Posts Tagged ‘James Campanella

03
Jan
10

Ted Chiang – “The Merchant and the Alchemist’s Gate” review

Like any good boyfriend, I have an uncontrollable urge to push good science fiction on my geeky girl of choice. After sort of striking out with Neuromancer, I have rallied the troops by recommending a Ted Chiang short story. I like it so much I decided to push it on you as well.

You can find an audio recording that is performed quite well by James Campanella for free here. It’s about an hour and ten minutes long.

Who’s Ted Chiang? It’s okay, I hadn’t heard of him either. He’s a science fiction author who has only written a few stories, published at an incredibly slow rate. However, he’s won and been nominated for a truly ridiculous amount of science fiction awards. Each story has been truly labored over… and you can tell. I’ve read four or five of Chiang’s stories, but my favorite by far is the one I have linked above.

It’s a time travel story. Wait! Don’t run if you don’t like time travel stories! It’s a very different kind of time travel story. It’s told in a kind of Arabian Nights sort of way, cloaking the science fictiony aspect of the story in the words of myth and legend. If you don’t like time paradoxes, you can actually rest easy here. I won’t spoil too much, but just know that you should give this one a shot even if time travel isn’t your thing.

“The Merchant and the Alchemist’s Gate” feels like several mini stories that are all connected. It tells the tale of many people that use a “gate of years” to go through time and details the effects that their travel has on their lives, and more importantly, their understanding of their lives. The narrator himself also journeys through the gate of years, giving the story a sense of immediacy so it doesn’t just feel like several tales being repeated for you to hear.

The real beauty of this story is that it’s just as much about storytelling as it is about time travel. It’s about the effect (or lack thereof) that a story can have on a person. It’s about fate, the prewritten “story” of your life, and how many people attempt to rewrite their own story, improving themselves along the way. Of course it’s also left to you to ask yourself, would you change your destiny? Meet yourself? Rob yourself?
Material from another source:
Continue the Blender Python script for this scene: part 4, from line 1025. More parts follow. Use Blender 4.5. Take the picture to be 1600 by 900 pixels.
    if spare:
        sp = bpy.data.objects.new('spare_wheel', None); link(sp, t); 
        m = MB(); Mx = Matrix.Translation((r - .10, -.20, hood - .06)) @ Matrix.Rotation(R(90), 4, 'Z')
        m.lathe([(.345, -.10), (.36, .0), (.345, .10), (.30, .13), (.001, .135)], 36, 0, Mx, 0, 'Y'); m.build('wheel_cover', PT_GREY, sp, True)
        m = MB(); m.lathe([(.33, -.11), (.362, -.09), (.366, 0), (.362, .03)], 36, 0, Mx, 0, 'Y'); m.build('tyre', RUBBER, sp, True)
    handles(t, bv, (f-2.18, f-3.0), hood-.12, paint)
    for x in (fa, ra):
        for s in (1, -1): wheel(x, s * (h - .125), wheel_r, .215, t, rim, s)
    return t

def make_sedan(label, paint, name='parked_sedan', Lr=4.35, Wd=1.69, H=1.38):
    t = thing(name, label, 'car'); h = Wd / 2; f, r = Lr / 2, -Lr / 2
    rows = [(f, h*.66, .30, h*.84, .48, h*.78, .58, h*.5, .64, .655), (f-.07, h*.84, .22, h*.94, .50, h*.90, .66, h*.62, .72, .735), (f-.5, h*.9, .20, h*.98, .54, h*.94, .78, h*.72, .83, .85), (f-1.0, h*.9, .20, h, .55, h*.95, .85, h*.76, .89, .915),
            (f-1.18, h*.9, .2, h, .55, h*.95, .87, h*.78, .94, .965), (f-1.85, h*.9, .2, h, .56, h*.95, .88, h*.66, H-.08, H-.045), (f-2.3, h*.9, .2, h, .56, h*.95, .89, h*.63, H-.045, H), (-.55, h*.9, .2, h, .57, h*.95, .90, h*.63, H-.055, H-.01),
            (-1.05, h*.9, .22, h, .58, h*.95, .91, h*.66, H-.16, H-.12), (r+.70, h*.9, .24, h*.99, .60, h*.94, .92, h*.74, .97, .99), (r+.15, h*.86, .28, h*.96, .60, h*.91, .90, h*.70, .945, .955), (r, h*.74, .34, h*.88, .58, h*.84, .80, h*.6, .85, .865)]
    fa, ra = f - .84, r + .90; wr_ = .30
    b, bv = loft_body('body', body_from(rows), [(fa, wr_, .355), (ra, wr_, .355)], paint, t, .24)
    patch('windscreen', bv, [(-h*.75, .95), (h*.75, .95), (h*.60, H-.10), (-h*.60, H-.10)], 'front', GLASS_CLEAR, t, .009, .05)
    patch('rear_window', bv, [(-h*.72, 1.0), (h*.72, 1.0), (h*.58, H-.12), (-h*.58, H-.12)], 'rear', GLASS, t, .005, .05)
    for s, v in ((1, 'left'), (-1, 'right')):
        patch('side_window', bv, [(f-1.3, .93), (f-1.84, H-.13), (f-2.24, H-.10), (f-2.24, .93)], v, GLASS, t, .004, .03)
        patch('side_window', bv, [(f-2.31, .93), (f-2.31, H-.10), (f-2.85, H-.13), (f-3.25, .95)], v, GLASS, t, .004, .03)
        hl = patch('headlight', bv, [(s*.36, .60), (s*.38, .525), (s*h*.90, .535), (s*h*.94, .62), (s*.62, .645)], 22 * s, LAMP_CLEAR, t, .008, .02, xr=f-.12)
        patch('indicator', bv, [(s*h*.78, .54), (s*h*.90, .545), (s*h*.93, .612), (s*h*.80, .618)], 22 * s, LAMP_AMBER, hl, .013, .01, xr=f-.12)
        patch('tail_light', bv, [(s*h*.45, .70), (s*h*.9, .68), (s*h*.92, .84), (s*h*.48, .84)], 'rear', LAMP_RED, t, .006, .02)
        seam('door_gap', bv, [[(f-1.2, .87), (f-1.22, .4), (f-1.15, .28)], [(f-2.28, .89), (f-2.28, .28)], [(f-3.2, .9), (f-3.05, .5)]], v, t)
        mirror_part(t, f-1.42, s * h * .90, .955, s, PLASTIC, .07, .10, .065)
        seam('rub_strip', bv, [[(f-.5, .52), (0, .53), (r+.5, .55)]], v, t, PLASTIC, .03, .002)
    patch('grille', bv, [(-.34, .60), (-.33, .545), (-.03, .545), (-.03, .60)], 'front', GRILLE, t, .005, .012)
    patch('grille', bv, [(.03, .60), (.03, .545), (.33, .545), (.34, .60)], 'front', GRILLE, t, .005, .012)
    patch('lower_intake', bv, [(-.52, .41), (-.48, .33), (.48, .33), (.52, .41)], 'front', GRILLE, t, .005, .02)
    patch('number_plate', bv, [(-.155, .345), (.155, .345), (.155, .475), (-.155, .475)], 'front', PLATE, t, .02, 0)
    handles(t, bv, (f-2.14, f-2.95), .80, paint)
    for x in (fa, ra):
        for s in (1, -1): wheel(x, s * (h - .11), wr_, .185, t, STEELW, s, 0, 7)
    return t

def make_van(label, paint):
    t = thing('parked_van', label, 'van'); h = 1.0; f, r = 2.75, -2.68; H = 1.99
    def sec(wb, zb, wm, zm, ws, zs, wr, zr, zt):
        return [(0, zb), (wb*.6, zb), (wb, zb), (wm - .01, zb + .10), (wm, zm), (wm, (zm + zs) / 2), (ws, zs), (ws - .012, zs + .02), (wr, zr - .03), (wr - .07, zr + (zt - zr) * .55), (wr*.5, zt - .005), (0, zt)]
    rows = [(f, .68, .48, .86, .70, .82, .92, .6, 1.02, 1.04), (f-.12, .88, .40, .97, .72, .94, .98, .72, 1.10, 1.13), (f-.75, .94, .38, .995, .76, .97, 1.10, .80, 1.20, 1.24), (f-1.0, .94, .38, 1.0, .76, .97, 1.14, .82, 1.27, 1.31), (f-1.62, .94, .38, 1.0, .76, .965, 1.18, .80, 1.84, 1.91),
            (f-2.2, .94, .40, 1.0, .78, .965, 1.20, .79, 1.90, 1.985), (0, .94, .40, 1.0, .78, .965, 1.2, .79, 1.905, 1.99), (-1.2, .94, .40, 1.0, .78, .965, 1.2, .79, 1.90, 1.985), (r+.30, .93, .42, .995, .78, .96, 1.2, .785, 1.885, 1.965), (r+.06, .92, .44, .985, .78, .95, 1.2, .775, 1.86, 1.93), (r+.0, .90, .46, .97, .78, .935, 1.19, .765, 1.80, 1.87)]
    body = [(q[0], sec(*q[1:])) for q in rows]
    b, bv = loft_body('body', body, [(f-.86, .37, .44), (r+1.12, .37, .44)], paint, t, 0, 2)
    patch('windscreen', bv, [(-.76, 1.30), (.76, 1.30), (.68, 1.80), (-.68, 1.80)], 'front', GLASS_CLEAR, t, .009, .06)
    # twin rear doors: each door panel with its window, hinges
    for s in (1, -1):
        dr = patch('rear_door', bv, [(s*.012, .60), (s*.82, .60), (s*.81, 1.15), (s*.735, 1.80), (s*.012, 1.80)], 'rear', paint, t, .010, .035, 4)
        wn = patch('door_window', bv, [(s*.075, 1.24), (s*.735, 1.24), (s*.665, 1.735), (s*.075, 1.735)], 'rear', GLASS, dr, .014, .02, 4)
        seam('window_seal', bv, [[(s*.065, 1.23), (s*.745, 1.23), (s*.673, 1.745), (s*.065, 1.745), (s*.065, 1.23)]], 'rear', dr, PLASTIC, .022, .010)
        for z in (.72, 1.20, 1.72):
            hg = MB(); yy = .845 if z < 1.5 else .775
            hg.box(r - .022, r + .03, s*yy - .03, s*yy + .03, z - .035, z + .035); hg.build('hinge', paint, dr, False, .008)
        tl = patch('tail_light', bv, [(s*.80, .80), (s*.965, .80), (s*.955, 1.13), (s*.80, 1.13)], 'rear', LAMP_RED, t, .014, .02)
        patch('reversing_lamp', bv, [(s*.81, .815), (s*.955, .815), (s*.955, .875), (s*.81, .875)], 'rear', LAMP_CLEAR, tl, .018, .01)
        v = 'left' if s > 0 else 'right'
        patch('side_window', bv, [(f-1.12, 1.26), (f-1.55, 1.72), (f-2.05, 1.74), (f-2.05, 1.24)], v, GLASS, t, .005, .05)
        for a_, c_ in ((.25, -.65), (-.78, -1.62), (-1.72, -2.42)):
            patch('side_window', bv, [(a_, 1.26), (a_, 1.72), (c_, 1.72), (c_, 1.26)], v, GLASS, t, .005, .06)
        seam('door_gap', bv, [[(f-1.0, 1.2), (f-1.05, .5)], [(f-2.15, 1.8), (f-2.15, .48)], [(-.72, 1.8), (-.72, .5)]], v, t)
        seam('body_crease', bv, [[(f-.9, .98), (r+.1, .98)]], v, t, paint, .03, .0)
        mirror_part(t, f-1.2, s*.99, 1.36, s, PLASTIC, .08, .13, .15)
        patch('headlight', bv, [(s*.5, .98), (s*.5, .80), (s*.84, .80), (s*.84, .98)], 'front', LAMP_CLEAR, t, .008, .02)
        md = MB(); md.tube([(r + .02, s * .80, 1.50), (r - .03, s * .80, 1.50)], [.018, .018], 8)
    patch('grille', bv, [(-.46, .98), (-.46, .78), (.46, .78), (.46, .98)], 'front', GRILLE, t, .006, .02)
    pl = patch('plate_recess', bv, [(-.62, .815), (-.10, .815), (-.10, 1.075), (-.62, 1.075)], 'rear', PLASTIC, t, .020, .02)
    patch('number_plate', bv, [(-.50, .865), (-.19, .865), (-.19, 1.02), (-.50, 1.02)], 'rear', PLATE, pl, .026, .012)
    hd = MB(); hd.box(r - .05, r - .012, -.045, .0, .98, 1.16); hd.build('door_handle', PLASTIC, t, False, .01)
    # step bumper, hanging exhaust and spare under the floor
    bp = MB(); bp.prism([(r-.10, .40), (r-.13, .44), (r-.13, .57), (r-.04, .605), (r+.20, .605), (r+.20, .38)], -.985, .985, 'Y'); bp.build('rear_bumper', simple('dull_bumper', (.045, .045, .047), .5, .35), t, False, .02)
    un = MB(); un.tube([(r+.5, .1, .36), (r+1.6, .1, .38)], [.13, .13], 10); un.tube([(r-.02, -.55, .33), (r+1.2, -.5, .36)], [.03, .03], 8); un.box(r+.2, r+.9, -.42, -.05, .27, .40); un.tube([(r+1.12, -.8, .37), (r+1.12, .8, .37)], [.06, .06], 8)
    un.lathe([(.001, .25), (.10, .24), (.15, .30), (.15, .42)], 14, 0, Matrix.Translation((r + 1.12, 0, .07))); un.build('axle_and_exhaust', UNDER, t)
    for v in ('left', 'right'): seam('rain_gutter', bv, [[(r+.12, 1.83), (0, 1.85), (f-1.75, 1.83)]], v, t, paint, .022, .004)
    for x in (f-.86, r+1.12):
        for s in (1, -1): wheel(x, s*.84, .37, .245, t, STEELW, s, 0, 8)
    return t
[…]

It’s a tiny little story, but the characters are all surprisingly strong. I can’t help but mentally compare this to Steven Erikson, the author of the Malazan Book of the Fallen series. He can have you spending time with characters for hundreds of pages and you don’t feel you know them like you do the few people in Chiang’s story. Granted, Erikson’s characterization has gotten better in the second book, which is the one I’m still on, but that is for another review. This story makes you understand and care for it’s characters in a truly tiny amount of space. It’s really something to admire, especially in a science fiction story, where many people read just to get to the “gotcha” ending or the preachy moral.

A quick word about Campanella’s audio version of this story… it rules. He narrates it almost like The Prince from the Sands of Time video games, giving it an authentic sort of tone. The male voices are all really good; my only complaint would be with his female voices, as a few of them sound a little chipmunkish. To me though, this is absolutely the way to experience the story… so go listen to it!